What to consider when buying a media streaming device

Tips for aspiring cord cutters

media streaming devices
Some common media streaming devices

You have probably been hearing your friends ramble on about ditching cable and joining the cord-cutting movement. They have also told you that you could get a media streaming device and save a truckload of cash on cable.

You’ve even done some internet research and stumbled upon our buying guide on The Best Media Streaming Devices of 2018.

Looking at all these options and others that haven’t been mentioned, you’d like to know how we arrived at our decisions and recommendations. The following is a list of factors to consider when buying a media streaming device.

  • Resolution and Playback Quality

For both novice and power users, the first factor when purchasing any kind of video playing or media streaming device is the picture quality and resolution. If you have an HD television, you’ll probably hover around the budget spectrum of media streaming devices capable of HD quality since 4K media streamers are generally expensive and won’t work for your TV anyway. However, if you own a 4K or 4K HDR TV, you’ll probably want a streaming box that leverages the 4K capabilities of your TV display.

  • App selection range

Conventionally, the range of apps supported by a device has been the most important factor when choosing a media streaming device. Over time, the various platforms available have widened their app selection ranges such that most apps are available no matter the platform you choose. However, before adding your chosen streaming box to your cart, do some background research on whether your chosen media box supports a particular app. Or you can ask us in the comments and we’ll gladly help you out.

  • Performance

In general, larger set-top box designs such as the Amazon Fire Cube, NVIDIA Shield and the Xiaomi Mi Box and the Amazon Fire TV are faster and perform better than streaming sticks such as the Amazon Fire TV Stick, Roku Streaming Stick, and the Roku Streaming Stick+. That is because the set-top boxes have significantly more powerful hardware and features such as cooling vents that make their operation smoother. On the other hand, the prices also correlate pretty strongly with the size, form factor, and performance (loading speeds, smoothness, network stability etc.).

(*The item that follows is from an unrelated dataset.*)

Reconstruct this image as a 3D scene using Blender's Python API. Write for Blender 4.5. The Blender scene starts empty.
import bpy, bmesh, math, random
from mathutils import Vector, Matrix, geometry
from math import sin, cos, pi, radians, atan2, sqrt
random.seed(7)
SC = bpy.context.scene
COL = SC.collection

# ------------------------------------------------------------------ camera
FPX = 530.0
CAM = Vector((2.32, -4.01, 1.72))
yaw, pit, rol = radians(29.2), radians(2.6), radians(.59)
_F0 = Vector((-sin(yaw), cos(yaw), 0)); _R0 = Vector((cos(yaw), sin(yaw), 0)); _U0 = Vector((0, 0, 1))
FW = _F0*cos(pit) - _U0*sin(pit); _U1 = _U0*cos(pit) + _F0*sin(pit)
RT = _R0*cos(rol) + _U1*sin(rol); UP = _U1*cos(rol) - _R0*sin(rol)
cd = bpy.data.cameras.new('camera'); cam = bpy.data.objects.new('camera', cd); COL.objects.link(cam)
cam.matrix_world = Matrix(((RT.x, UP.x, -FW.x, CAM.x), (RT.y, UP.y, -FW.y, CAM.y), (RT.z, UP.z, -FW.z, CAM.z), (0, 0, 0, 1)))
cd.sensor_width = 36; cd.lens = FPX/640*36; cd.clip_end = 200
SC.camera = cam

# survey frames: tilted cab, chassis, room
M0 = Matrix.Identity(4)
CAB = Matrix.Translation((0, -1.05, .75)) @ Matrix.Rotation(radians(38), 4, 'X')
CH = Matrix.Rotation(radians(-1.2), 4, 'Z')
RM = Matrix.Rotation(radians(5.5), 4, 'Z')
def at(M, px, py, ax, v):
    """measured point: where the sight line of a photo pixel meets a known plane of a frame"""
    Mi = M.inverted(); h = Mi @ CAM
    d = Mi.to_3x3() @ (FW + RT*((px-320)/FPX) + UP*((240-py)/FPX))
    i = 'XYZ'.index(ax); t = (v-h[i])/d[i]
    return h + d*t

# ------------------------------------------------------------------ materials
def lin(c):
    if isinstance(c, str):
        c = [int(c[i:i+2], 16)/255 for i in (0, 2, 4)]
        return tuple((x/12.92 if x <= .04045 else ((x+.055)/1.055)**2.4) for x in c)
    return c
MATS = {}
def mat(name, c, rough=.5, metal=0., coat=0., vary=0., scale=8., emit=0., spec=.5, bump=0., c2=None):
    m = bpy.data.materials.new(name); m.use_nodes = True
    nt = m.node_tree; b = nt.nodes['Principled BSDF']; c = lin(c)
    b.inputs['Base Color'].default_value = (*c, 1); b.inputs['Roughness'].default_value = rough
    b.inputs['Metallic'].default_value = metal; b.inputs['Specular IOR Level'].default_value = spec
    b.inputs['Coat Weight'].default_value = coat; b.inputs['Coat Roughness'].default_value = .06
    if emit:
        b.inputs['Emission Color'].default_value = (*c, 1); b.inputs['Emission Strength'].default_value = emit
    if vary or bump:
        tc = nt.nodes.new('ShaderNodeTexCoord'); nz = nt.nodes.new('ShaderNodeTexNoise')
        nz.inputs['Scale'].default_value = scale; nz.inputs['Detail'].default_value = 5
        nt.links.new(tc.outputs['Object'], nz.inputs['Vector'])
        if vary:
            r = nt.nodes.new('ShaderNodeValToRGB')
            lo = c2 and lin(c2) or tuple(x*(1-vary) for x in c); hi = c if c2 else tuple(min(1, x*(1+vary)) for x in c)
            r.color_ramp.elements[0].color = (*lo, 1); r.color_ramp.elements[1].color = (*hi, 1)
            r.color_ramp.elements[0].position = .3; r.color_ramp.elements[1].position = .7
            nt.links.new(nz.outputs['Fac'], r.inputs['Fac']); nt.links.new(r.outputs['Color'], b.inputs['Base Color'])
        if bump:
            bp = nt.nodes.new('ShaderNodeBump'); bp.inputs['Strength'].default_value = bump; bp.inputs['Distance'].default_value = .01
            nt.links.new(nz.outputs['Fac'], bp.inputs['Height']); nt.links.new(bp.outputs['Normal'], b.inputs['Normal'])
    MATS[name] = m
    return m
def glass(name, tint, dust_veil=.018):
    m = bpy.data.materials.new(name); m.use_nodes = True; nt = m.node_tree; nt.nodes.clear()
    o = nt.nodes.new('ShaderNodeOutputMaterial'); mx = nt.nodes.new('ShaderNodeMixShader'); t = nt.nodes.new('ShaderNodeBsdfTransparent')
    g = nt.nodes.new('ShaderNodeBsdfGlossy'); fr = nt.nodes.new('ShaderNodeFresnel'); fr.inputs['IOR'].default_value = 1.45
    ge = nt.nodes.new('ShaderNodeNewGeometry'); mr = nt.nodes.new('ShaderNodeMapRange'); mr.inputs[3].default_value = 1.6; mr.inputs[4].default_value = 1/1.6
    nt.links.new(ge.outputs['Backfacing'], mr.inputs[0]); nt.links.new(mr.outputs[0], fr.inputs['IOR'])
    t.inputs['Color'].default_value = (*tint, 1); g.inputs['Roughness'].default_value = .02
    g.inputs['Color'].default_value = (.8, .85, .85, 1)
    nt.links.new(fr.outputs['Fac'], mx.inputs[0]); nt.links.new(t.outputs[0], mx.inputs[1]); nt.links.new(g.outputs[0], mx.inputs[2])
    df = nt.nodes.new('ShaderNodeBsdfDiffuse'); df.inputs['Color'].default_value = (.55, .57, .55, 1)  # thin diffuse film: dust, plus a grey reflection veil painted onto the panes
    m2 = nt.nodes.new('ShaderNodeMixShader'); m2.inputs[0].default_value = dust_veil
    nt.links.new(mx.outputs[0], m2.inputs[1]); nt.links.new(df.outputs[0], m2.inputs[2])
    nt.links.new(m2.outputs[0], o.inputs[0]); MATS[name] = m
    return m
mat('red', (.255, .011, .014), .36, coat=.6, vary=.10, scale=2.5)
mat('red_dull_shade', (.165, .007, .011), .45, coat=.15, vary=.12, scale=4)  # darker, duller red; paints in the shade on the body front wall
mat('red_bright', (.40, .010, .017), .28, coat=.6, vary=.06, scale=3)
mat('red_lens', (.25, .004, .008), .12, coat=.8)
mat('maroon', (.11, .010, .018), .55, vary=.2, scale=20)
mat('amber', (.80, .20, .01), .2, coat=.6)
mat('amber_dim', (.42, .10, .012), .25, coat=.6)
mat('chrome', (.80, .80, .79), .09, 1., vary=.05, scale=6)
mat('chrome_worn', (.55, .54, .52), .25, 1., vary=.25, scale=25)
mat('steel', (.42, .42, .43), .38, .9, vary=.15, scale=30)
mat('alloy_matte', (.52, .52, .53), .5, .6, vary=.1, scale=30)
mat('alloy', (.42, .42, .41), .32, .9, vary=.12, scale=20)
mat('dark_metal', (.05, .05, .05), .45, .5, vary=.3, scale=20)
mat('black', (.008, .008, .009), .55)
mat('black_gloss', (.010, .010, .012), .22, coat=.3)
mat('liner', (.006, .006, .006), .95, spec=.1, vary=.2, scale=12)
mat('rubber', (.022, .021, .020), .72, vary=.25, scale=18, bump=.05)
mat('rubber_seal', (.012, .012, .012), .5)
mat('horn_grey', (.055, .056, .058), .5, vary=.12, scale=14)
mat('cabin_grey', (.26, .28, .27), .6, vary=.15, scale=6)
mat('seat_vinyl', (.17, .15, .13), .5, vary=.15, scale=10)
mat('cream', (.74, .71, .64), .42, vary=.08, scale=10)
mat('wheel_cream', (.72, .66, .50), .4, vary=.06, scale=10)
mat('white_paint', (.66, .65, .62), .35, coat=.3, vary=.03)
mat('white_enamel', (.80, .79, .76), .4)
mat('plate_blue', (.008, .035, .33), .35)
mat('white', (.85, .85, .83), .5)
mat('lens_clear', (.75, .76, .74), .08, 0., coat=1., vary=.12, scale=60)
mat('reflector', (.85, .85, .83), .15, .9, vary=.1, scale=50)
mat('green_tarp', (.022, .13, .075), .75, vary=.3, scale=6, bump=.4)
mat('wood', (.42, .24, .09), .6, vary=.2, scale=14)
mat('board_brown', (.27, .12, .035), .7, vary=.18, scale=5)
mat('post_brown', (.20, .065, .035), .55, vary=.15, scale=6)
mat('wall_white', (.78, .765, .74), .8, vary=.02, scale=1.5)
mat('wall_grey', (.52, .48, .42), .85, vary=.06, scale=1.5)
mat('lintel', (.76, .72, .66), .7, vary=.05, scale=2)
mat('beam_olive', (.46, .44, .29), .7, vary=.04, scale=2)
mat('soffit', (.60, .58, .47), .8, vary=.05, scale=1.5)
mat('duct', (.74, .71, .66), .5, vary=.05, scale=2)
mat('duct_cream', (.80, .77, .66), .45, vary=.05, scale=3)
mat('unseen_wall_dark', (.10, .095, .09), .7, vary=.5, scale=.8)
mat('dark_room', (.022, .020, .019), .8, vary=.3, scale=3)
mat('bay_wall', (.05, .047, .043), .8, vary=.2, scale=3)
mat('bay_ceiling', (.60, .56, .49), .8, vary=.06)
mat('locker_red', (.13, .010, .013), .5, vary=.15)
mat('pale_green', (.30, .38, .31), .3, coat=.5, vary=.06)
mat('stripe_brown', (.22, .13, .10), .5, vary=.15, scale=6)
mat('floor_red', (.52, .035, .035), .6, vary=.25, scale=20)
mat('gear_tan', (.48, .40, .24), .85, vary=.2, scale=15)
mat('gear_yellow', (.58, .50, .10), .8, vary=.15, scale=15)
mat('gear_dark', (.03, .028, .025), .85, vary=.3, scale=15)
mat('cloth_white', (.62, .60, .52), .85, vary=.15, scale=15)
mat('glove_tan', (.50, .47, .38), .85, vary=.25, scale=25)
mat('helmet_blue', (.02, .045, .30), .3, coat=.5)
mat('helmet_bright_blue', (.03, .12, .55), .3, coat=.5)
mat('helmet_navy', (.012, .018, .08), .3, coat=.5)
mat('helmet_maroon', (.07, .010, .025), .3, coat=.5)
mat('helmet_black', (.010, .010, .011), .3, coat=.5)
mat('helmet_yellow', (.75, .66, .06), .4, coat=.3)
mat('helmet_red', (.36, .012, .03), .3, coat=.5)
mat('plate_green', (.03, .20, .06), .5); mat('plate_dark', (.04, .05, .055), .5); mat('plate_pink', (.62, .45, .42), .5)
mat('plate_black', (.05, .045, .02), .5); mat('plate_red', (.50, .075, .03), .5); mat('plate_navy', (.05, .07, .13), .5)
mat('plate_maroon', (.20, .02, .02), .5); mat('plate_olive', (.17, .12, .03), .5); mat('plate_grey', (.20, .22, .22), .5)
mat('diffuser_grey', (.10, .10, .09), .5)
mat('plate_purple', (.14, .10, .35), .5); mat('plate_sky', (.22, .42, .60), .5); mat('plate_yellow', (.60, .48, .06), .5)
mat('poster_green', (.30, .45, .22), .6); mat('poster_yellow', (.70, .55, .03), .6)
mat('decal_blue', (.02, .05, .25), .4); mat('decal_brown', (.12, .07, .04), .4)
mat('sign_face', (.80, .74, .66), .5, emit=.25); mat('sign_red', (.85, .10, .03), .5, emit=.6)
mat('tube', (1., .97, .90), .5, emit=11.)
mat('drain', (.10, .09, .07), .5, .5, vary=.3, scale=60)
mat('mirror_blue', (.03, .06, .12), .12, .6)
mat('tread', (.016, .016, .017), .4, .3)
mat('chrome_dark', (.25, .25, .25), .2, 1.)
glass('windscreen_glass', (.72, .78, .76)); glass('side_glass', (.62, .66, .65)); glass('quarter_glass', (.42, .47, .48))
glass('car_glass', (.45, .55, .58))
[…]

  • Vendor Lock/ Ecosystem Tie-ins

If you want Apple media services such as Apple Music and iTunes Video, you can only access them via the Apple TV. On the other hand, Amazon Fire TV devices have the best support for Amazon Prime Video while Google Music, Google Play Movies, and TV are best accessed via Android TV devices and the Google Chromecast. Roku is one of the neutral parties since it offers apps from Google, Amazon and other competing video services alongside its own apps. However, the Roku ecosystem lacks some advanced features such as voice control and smart home controls seen in other ecosystems.

  • Content discovery

When starting out, media streaming devices had static app lists. However, they now include live content recommendations and feeds based on users’ viewing habits. For example, Apple TV has an app that helps track new content, Amazon and Android TV have recommendation feeds built into the device home screens, and Roku has the Roku Feed. You can look up some of these features to figure out what is best for you.

  • Support for Captive Portal

Sometimes people opt to carry their streaming devices such as TV sticks when traveling for business trips and the like. While moving around, one may run into Wi-Fi networks in hotels and residences such as Airbnb that require one to sign in via a web portal to access the network. The web portal required to sign into a Wi-Fi network is referred to as a “Captive Portal”, and not all streaming devices support the feature. In this case, do some background checks about the device. However, if the device has an inbuilt web browser, it will most likely have captive portal support.

  • Network Connectivity and Ports

If you plan to connect USB sticks, SD Cards, Audio Outputs and other devices such as external drives and Network Attached Storage (NAS) to your media streaming device, then you need to look out for devices with Ethernet ports, USB, SD Card slots, and audio outputs such as Optical Audio. Since most media streaming devices access the Internet wirelessly, ensure the device you want to buy is updated to the latest 802.11ac Wi-Fi standard to ensure your streams are stable and also to avoid getting kicked out of overcrowded networks.

  • Remote Control and Voice Features

Some remote controls can control both your TV and the media streaming device, others are loaded with buttons to rewind, pause, play, fast forward and other special functions. Others like the Amazon Fire TV have minimalist remote controls and even include voice control. However, no remote control is perfect so ensure you check the remote features for your chosen device to decide the most important features.